Das Machtspiel reizte sie - die Männer lagen ihnen zu Füßen

Die 14- und 15-jährigen Schülerinnen hatten nach eigenen Aussagen keine moralischen Bedenken, empfanden die erotischen Begegnungen anfangs als Abenteuer und interessantes Machtspiel. Die Männer zwischen 30 und 40 Jahren hätten ihnen „zu Füßen gelegen“.

Die Suche nach Erklärungen für das Verhalten der Teenager berührt psychologische, aber auch gesellschaftliche Aspekte. Die Frau als Geliebte, Ehefrau und Mutter – das sind die Rollenangebote an heranwachsende Italienerinnen und alle haben eine sexuelle Konnotation. Auch ist die Macht, Sex zu gewähren, in der italienischen Gesellschaft oft die einzige Macht, die Frauen zugestanden wird. Weder in der Wirtschaft noch in der Politik haben sie es leicht, in Führungspositionen zu kommen. In Italien arbeitet nur knapp die Hälfte aller Frauen und ein großer Teil von ihnen verdient weniger als 10 000 Euro im Jahr. Frauen sind nach wie vor unterbesetzt in Führungspositionen – trotz Quotenregelungen für Aufsichtsräte börsennotierter Unternehmen. Dafür tummeln sich in den Shows der privaten Fernsehkanäle reihenweise Frauen.
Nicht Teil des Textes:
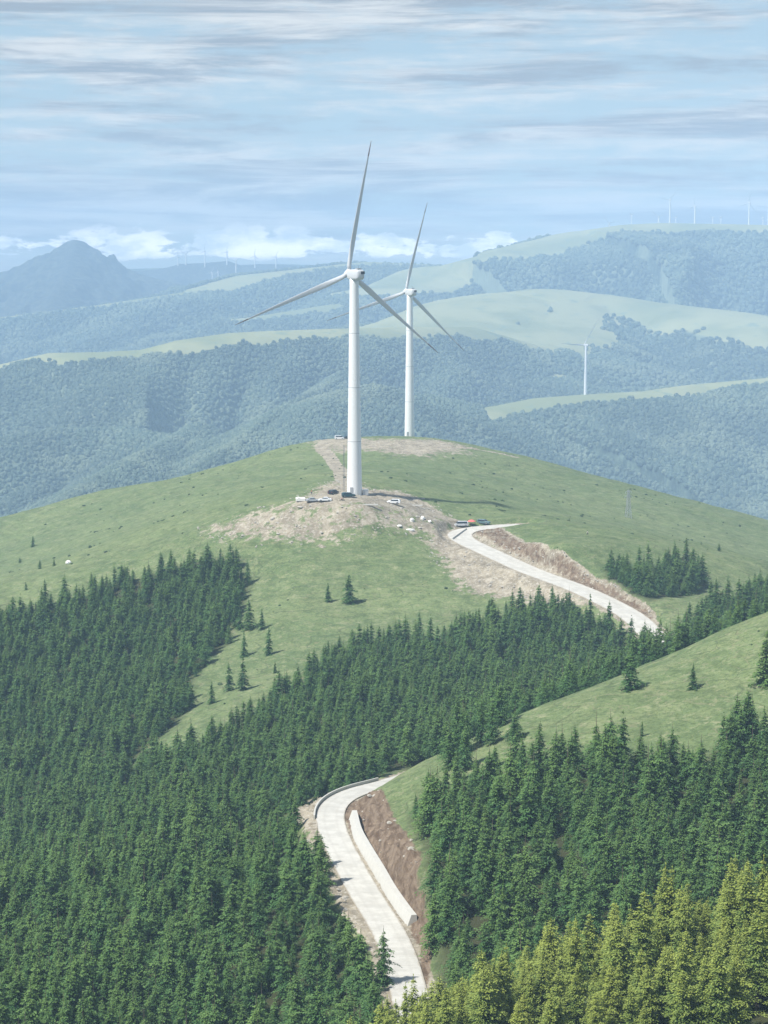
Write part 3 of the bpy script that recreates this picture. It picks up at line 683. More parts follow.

Vorzugsweise blutjunge und leicht bekleidete.

Mütter schleppen ihre Töchter zu Castings

Manche Teenager verwechseln das mit Glanz und Glamour. Wie sonst ist es zu erklären, dass die Castings völlig überlaufen sind? Mütter schleppen Töchter höchst persönlich von einem Casting zum nächsten in der Hoffnung auf den großen Durchbruch. Auch der Bunga- Bunga-Skandal um Silvio Berlusconi hatte peinliche Details über junge Frauen und ihre geldgierigen Eltern ans Licht gebracht.

So waren einige der Teilnehmerinnen an den erotischen Festen in der Villa des damaligen Ministerpräsidenten von Mama und Papa ermuntert worden, diese „einmalige Chance“ wahrzunehmen. Italien fragt sich jetzt, welche Werte das Land in den vergangenen Jahren zur Leitkultur erhoben hat.